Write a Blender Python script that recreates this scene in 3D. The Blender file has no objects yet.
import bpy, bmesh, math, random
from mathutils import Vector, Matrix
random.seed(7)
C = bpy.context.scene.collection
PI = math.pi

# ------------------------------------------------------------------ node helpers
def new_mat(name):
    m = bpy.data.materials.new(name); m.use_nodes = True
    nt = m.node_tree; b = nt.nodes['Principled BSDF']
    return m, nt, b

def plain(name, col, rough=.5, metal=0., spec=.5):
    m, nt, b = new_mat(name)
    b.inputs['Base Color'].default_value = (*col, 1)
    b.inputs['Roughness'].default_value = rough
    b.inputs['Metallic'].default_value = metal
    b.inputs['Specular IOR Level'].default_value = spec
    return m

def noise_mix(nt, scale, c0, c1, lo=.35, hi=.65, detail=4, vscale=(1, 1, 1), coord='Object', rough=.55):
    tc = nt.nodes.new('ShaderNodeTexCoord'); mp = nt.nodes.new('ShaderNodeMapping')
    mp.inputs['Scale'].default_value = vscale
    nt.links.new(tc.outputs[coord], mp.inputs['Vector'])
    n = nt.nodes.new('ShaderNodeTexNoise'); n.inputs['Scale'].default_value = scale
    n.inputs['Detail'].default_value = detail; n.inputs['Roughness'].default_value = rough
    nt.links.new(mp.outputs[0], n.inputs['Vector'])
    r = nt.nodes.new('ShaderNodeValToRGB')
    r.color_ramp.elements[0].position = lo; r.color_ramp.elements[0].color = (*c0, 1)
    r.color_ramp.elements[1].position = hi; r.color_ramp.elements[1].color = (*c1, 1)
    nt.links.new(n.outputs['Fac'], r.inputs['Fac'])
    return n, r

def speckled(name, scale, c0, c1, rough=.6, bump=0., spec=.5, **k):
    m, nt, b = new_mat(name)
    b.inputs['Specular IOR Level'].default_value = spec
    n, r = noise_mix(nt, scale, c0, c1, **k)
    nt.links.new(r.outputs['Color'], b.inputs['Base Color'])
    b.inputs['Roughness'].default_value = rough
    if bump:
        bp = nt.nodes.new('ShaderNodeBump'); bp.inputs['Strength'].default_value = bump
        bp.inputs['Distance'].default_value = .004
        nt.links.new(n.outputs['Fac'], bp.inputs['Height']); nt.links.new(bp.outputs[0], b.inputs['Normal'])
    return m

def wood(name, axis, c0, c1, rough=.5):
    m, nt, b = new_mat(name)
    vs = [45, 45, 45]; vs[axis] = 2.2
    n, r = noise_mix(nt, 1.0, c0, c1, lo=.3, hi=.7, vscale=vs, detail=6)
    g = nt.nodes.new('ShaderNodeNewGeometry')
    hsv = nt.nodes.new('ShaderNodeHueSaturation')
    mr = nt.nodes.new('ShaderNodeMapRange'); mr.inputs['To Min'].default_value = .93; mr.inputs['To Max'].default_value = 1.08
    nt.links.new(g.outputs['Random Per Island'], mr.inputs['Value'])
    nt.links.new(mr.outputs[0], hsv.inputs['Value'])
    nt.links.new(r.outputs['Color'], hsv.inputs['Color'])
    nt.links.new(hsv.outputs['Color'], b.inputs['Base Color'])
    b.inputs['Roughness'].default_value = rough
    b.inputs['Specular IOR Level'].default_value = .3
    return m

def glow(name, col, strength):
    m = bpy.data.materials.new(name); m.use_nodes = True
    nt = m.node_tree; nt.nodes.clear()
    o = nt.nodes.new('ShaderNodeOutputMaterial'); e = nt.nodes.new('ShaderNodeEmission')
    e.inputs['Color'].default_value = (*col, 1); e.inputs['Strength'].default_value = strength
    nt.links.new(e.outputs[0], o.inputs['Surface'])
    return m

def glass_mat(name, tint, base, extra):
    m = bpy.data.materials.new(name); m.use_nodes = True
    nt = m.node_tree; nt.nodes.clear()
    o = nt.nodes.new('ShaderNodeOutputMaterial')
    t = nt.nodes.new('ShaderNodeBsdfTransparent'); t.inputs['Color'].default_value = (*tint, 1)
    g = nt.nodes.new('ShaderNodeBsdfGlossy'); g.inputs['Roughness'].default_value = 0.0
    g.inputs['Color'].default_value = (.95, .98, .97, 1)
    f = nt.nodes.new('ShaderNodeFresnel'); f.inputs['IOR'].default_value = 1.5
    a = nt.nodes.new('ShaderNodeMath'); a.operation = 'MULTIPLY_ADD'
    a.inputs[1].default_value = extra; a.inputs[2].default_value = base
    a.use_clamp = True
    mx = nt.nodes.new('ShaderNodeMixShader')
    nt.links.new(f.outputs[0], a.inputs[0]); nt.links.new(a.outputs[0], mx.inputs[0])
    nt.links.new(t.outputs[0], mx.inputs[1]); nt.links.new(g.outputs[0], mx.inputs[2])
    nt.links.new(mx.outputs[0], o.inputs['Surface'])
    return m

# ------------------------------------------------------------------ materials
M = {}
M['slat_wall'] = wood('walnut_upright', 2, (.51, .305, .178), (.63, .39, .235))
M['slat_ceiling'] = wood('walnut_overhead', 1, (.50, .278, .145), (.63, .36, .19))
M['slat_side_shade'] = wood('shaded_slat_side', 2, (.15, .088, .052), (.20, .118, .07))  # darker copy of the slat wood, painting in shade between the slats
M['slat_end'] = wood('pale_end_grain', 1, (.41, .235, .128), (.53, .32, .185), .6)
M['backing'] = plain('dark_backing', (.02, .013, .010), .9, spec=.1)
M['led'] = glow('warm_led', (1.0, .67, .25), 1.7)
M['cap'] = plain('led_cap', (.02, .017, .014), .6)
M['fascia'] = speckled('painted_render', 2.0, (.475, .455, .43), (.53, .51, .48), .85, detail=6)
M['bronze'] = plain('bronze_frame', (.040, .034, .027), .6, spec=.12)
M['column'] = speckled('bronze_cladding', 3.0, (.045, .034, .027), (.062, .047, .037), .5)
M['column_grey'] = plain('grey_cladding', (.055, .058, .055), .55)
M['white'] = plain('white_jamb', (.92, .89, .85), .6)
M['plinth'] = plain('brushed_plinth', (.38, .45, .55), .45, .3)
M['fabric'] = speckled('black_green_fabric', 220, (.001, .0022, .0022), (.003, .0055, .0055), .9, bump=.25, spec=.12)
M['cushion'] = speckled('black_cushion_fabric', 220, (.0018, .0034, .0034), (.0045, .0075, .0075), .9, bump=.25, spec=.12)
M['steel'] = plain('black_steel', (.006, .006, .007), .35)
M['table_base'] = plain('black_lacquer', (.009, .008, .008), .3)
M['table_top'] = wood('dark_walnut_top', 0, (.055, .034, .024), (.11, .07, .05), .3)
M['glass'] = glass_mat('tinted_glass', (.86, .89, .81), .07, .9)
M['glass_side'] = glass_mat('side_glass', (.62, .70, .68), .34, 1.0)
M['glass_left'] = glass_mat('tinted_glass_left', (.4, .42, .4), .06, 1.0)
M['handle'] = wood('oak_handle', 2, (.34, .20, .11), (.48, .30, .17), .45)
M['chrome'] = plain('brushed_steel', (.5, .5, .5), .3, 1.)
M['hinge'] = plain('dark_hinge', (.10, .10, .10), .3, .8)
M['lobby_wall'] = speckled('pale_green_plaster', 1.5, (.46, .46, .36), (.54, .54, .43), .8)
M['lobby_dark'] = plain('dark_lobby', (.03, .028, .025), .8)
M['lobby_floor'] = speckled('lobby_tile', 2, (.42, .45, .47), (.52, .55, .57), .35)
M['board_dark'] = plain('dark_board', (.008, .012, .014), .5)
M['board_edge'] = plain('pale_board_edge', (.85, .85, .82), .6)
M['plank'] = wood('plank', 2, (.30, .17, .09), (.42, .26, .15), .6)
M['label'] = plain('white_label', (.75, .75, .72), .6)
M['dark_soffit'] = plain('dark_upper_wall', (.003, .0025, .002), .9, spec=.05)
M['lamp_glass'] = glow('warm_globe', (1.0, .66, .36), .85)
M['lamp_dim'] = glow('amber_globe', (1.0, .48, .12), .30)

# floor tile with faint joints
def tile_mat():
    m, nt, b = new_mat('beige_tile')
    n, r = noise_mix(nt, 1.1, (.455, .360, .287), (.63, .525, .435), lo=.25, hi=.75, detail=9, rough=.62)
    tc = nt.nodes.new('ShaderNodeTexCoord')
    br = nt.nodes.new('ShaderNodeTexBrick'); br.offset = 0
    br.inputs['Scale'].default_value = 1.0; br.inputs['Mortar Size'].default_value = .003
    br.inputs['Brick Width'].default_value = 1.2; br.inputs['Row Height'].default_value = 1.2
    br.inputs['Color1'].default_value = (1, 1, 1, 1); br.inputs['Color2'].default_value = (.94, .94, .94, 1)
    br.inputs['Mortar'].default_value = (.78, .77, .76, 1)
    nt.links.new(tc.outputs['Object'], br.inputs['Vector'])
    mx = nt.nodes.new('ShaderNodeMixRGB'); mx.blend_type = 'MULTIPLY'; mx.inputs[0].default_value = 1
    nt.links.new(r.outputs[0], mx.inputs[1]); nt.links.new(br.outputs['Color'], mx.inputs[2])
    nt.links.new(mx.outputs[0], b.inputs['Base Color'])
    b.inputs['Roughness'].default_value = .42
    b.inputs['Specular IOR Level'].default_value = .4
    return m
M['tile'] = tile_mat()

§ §

- Set exercise:
Search the data above for the string "wood" and copy each line that has it.

- Output of the exercise:
def wood(name, axis, c0, c1, rough=.5):
M['slat_wall'] = wood('walnut_upright', 2, (.51, .305, .178), (.63, .39, .235))
M['slat_ceiling'] = wood('walnut_overhead', 1, (.50, .278, .145), (.63, .36, .19))
M['slat_side_shade'] = wood('shaded_slat_side', 2, (.15, .088, .052), (.20, .118, .07))  # darker copy of the slat wood, painting in shade between the slats
M['slat_end'] = wood('pale_end_grain', 1, (.41, .235, .128), (.53, .32, .185), .6)
M['table_top'] = wood('dark_walnut_top', 0, (.055, .034, .024), (.11, .07, .05), .3)
M['handle'] = wood('oak_handle', 2, (.34, .20, .11), (.48, .30, .17), .45)
M['plank'] = wood('plank', 2, (.30, .17, .09), (.42, .26, .15), .6)